Après la plus grande catastrophe nucléaire…
Pripyat est une ville modèle construite à trois kilomètres de la centrale. Les cinquante mille habitants n’ont été prévenus et évacués que le lendemain, soit trente heures après l’explosion. Ils ont été exposés, sur cette période, à des niveaux de rayonnement mille fois supérieurs à la normale. Peu à peu, ces zones contaminées ont été vidées de leurs habitants, des villages rasés. Cependant, nombre de personnes continuent, malgré les risques, de vivre dans la région.
Aurélien Ducoudray est venu à ce scénario après la découverte de La Supplication, le livre-témoignage de la journaliste Svetlana Aleksievitch, prix Nobel de littérature en 2015. Parmi toutes les informations recensées, deux pages sont consacrées à un homme qui avait pour travail d’aller tuer les animaux de compagnie abandonnés par les habitants lors de leur évacuation.
Kolia et son père regardent les dix chiots qui tètent.

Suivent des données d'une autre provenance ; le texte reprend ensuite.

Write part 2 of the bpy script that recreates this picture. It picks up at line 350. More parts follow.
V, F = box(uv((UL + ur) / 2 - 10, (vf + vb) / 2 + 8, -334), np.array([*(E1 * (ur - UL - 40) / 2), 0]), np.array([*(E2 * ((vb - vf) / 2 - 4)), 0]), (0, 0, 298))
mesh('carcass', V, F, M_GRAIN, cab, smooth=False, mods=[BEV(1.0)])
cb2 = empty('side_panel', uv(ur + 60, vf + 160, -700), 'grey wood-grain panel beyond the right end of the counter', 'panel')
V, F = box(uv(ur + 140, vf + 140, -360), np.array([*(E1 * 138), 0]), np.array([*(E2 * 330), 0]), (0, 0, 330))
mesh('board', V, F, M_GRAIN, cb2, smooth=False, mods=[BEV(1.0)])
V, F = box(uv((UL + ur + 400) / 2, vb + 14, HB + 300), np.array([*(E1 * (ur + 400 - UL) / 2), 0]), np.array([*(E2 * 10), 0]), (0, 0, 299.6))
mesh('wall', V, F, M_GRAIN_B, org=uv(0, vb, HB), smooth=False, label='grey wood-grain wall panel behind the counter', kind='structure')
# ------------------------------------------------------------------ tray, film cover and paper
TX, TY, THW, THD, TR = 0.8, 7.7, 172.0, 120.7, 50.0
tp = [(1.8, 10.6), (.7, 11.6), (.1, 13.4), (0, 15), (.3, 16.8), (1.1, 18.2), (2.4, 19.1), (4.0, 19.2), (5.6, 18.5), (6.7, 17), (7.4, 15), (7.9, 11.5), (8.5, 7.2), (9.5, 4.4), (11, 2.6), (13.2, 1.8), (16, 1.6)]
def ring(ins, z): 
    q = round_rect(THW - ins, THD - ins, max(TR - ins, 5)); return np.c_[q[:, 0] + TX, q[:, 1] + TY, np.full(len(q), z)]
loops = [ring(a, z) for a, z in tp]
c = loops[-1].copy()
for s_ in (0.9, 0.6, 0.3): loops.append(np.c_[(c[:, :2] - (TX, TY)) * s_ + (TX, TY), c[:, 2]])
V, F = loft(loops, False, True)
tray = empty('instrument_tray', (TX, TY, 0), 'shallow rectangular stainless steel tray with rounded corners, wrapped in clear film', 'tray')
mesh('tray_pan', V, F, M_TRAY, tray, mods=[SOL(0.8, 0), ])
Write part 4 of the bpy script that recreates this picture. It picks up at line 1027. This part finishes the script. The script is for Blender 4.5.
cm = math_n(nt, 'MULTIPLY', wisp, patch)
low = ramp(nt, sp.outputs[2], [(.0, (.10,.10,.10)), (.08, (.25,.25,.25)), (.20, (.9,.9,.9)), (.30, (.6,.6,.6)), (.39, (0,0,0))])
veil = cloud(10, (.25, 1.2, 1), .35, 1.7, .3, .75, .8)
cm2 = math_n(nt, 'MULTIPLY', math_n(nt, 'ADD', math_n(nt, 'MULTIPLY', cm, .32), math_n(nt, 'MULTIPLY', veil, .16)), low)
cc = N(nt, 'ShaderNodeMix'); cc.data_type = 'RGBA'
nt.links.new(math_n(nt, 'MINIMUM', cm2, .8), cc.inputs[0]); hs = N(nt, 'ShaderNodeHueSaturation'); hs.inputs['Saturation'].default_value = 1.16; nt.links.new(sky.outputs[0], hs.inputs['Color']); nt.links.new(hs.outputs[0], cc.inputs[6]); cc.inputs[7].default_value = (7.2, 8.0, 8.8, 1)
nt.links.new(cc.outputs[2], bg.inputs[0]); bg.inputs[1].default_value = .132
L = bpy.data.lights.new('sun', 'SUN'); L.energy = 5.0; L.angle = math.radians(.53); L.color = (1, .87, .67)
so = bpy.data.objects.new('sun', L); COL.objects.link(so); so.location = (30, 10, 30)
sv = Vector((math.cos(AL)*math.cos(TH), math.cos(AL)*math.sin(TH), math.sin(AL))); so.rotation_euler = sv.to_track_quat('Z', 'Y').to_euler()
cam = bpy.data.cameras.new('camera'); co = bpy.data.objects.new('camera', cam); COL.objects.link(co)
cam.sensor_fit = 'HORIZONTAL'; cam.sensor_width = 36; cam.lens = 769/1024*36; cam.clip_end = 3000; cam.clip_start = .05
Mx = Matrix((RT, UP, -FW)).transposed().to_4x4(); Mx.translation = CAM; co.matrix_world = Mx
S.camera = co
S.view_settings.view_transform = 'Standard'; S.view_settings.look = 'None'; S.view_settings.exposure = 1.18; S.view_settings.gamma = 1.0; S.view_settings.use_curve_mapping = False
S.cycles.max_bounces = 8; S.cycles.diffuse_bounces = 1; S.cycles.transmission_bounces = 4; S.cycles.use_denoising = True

Le père demande à son fils d’en amener un d’une autre portée qui prend une place sans que les autres réagissent. L’homme veut des chiens de meute. Il décide de tuer ces chiots trop conciliants et force Kolia à les noyer dans le puits après en avoir gardé un. C’est alors que l’adolescent voit le ciel brûler. L’action se déroule en avril 1986, quand un réacteur de la centrale de Tchernobyl explose.
Six mois plus tard, un groupe d’hommes, armés de fusils, est en route pour entrer dans la zone irradiée. Ils vont chasser les chiens radioactifs à raison de trente roubles par tête. En chemin, dans le secteur, ils sont arrêtés par une silhouette en combinaison étanche pour laisser passer une troupe pareillement vêtue. Et c’est la traque des chiens. Kolia, l’adolescent, doit tuer le premier. Mais il ne peut le faire car la bête lui fait la fête, trop heureuse de revoir des humains. C’est la guerre entre les groupes pour s’approprier des cadavres, le matériel. Puis Kolia est entraîné sur la piste de ces étranges silhouettes qui rodent…
C’est sur ce récit que le scénariste a conçu son histoire. Il la place six mois après la catastrophe, amplifiant toutefois l’état d’abandon de la ville, les dégradations. Mais il fait référence à ce qui existe, ces personnes qui ne veulent pas partir et qui vivent dans des conditions précaires, les pillages de toutes natures, les récupérateurs de matière à haute valeur comme le laiton, l’acier… Cette période, qui correspond avec l’effondrement de l’État soviétique, voit émerger une religion qui n’avait jamais été vraiment éradiquée. De plus, la vision de Saint-Christophe qui est représenté sur des icônes avec une tête de chien, confortait l’idée de base tout en introduisant une dimension fantastique déjà présente dans cet album. Elle sera amplifiée dans le second d’après les confidences du scénariste.
Le dessin semi-réaliste est l’œuvre de Christophe Alliel qui a su donner, avec son sens du détail, le côté documentaire du début de l’album, puis aller vers un graphisme plus intimiste. Avec un trait à la fois gracieux et d’une intensité palpable, il retranscrit l’ambiance qui règne et l’atmosphère de cette époque et fait exprimer avec brio les sentiments des personnages.
Ce premier volet du diptyque se découvre avec un grand intérêt pour une plongée dans un univers apocalyptique qui ne doit rien à la fiction.
serge perraud
Aurélien Ducoudray (scénario), Christophe Alliel (dessins), Magali Paillat (couleurs), Les Chiens de Pripyat, t.1 : “Saint Christophe”, Bamboo, coll. « Grand Angle », janvier 2017, 56 p. – 13,90 €.